Decrypting a file is very similar – calling the enc function in decrypt mode (-d) and changing your input and output files:

bash-3.2$ openssl enc -d -a -bf -in testfile.blowfish -out tomcat-testfile.txt
enter bf-cbc decryption password:

Using OpenSSL like this for file encryption gives you simple, easy access to quite strong encryption algorithms, but without the hassle of managing key files that you get with PGP – so can be an ideal solution for things like managing sensitive webserver log files.

The last OpenSSL trick to look at is hashing functions – specifically we want to calculate a message digest to check that a file hasn’t been tampered with.

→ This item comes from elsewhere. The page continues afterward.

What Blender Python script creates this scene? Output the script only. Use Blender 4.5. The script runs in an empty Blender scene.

Although outdated md5 is still the most commonly used hash function to check a file’s integrity – most often you’ll be looking at md5 checksums to verify a large file has been fully downloaded, or that it’s not been tampered with.

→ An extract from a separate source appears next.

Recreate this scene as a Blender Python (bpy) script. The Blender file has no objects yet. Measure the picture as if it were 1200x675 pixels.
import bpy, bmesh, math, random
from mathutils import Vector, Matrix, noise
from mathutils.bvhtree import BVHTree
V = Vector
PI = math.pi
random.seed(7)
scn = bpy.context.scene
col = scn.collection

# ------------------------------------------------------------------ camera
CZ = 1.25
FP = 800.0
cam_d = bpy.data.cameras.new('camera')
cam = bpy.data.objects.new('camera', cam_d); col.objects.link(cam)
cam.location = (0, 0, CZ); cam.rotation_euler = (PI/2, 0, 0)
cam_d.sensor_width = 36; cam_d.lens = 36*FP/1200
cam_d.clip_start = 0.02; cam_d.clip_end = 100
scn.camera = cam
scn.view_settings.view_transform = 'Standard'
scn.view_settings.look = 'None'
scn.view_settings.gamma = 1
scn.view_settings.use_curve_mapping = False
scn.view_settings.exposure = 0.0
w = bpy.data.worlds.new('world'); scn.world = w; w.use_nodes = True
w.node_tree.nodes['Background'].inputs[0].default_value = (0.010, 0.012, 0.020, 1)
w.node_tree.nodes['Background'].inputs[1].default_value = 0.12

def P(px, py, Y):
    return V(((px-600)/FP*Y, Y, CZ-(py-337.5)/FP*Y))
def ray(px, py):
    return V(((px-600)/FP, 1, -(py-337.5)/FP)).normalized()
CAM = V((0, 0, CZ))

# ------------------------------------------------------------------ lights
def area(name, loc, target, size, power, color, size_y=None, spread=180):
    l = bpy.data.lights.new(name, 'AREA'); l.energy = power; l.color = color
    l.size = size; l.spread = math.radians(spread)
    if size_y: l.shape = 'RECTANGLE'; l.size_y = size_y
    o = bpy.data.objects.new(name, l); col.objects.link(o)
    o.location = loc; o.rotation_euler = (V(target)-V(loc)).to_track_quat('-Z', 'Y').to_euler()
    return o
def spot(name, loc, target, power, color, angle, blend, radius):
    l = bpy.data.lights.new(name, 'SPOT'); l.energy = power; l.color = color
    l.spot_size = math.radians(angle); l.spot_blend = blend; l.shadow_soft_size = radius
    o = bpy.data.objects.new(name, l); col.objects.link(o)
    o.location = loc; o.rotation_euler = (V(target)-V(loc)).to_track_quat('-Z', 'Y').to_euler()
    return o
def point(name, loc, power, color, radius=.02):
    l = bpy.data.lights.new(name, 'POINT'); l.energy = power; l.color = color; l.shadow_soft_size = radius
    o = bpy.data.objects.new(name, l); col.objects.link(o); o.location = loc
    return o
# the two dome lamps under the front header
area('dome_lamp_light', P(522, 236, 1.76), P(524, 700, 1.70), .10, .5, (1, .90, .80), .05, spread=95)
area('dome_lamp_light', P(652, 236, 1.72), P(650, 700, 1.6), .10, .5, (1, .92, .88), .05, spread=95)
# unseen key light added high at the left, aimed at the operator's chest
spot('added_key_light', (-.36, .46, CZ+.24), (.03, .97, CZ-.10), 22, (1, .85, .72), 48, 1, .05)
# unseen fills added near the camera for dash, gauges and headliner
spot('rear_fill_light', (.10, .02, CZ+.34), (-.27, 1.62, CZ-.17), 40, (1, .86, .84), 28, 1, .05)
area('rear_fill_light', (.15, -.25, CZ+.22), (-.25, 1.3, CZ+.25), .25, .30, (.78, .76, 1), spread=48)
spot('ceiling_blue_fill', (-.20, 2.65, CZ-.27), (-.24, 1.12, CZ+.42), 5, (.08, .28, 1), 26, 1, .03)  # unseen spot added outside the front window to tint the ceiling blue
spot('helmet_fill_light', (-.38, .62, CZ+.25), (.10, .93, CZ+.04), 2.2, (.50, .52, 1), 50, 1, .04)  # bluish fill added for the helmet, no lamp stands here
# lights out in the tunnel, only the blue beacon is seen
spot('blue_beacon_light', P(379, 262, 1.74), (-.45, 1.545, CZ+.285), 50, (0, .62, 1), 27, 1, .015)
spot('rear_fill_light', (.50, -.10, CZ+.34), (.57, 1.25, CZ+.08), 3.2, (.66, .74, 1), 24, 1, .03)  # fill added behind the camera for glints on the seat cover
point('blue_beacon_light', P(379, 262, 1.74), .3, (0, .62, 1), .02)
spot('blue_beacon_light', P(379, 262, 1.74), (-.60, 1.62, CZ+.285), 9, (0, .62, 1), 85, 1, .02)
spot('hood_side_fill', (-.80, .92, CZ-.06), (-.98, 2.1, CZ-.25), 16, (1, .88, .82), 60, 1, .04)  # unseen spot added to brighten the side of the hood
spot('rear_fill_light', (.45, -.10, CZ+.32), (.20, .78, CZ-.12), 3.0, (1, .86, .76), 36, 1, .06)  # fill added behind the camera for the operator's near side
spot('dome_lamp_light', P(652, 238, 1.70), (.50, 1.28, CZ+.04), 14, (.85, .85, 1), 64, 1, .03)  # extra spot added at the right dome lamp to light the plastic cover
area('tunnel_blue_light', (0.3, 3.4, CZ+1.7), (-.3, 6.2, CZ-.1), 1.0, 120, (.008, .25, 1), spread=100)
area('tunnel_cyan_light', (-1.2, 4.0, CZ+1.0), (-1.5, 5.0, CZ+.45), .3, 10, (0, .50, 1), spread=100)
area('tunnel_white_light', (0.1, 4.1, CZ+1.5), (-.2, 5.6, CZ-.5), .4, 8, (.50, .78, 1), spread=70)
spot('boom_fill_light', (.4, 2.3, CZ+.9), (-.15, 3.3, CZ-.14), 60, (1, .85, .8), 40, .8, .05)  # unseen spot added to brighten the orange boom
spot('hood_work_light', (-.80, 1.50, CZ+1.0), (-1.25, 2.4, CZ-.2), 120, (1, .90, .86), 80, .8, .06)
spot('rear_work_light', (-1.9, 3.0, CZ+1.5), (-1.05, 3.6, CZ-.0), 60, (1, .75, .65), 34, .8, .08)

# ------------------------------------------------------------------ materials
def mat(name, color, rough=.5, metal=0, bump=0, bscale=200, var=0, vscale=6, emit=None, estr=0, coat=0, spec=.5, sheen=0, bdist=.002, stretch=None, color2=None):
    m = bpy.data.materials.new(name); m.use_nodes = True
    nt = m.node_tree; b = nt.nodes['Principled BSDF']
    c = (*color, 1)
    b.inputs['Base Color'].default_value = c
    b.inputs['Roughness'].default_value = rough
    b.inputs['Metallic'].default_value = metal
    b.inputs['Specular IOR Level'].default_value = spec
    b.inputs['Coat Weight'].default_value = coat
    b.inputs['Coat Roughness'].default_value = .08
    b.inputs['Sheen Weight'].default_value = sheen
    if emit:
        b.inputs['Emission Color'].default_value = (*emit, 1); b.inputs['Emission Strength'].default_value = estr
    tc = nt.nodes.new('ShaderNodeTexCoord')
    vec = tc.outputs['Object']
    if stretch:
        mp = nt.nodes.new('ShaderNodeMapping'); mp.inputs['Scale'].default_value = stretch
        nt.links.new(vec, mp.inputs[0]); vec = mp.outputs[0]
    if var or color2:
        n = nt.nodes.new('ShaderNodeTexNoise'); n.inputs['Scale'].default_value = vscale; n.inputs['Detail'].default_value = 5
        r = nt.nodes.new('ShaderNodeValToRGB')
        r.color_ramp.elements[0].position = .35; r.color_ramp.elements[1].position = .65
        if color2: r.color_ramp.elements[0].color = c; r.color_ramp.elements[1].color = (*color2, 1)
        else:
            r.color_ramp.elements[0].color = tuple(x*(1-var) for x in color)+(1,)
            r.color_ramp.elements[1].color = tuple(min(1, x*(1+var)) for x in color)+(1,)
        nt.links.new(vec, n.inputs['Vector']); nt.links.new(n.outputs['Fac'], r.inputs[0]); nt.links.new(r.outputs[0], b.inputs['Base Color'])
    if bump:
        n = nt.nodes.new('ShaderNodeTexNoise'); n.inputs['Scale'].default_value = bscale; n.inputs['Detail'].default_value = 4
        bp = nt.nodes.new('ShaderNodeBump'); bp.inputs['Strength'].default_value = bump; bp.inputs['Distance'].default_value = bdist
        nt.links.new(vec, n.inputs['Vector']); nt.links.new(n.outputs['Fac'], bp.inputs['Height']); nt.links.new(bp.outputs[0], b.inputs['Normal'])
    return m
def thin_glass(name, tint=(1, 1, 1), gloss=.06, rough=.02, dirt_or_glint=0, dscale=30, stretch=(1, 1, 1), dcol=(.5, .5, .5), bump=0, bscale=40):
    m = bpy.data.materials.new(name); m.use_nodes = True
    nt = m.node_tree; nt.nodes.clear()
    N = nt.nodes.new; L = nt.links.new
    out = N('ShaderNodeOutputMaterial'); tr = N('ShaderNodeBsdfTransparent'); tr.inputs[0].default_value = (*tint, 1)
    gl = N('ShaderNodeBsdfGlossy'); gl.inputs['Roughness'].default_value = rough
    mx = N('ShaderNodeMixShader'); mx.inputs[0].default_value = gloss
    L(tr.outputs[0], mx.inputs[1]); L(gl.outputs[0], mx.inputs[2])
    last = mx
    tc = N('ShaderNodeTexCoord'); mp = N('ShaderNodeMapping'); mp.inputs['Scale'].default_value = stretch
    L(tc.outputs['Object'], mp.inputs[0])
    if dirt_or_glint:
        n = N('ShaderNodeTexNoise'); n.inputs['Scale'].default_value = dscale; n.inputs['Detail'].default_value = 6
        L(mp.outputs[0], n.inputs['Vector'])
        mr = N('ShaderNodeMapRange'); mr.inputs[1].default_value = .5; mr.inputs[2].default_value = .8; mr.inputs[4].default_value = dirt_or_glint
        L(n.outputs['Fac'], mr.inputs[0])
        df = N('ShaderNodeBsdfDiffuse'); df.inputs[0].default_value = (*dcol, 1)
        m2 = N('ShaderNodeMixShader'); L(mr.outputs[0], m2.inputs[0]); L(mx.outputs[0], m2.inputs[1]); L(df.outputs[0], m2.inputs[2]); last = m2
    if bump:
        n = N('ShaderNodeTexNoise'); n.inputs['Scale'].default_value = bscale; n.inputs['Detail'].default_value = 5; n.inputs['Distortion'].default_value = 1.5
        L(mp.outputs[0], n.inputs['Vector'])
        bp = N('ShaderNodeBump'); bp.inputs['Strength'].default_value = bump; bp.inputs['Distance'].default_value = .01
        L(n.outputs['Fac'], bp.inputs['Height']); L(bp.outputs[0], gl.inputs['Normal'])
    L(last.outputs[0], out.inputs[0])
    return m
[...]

All we need to do is call OpenSSL with it’s digest function, specify the hash algorithm to use, and then give it a file to check. Classic case here – I want to verify that the checksum for the VPN software I’ve downloaded matches up:

bash-3.2$ openssl dgst -md5 -c Tunnelblick_3.0b22.dmg 
MD5(Tunnelblick_3.0b22.dmg)= 5b:d3:6d:2a:06:22:9f:58:00:01:f8:e1:15:48:7c:d9

Although md5 is the most common hash function in use, it’s considered outdated and has been deprecated in favour of stronger functions like SHA-1 – which are just as easy to use via OpenSSL:

bash-3.2$ openssl dgst -sha1 -c Tunnelblick_3.0b22.dmg 
SHA1(Tunnelblick_3.0b22.dmg)= 7f:56:1c:96:68:4a:fc:b3:f6:27:99:11:41:89:ed:7e:30:97:28:7f

Hopefully this has given you an idea of the power and flexibility of the OpenSSL tookit. A big advantage of utilising OpenSSL in this way is that it can easily be scripted, given you some very powerful tools for carrying out simple sanity checks on remote, publicly accessible servers.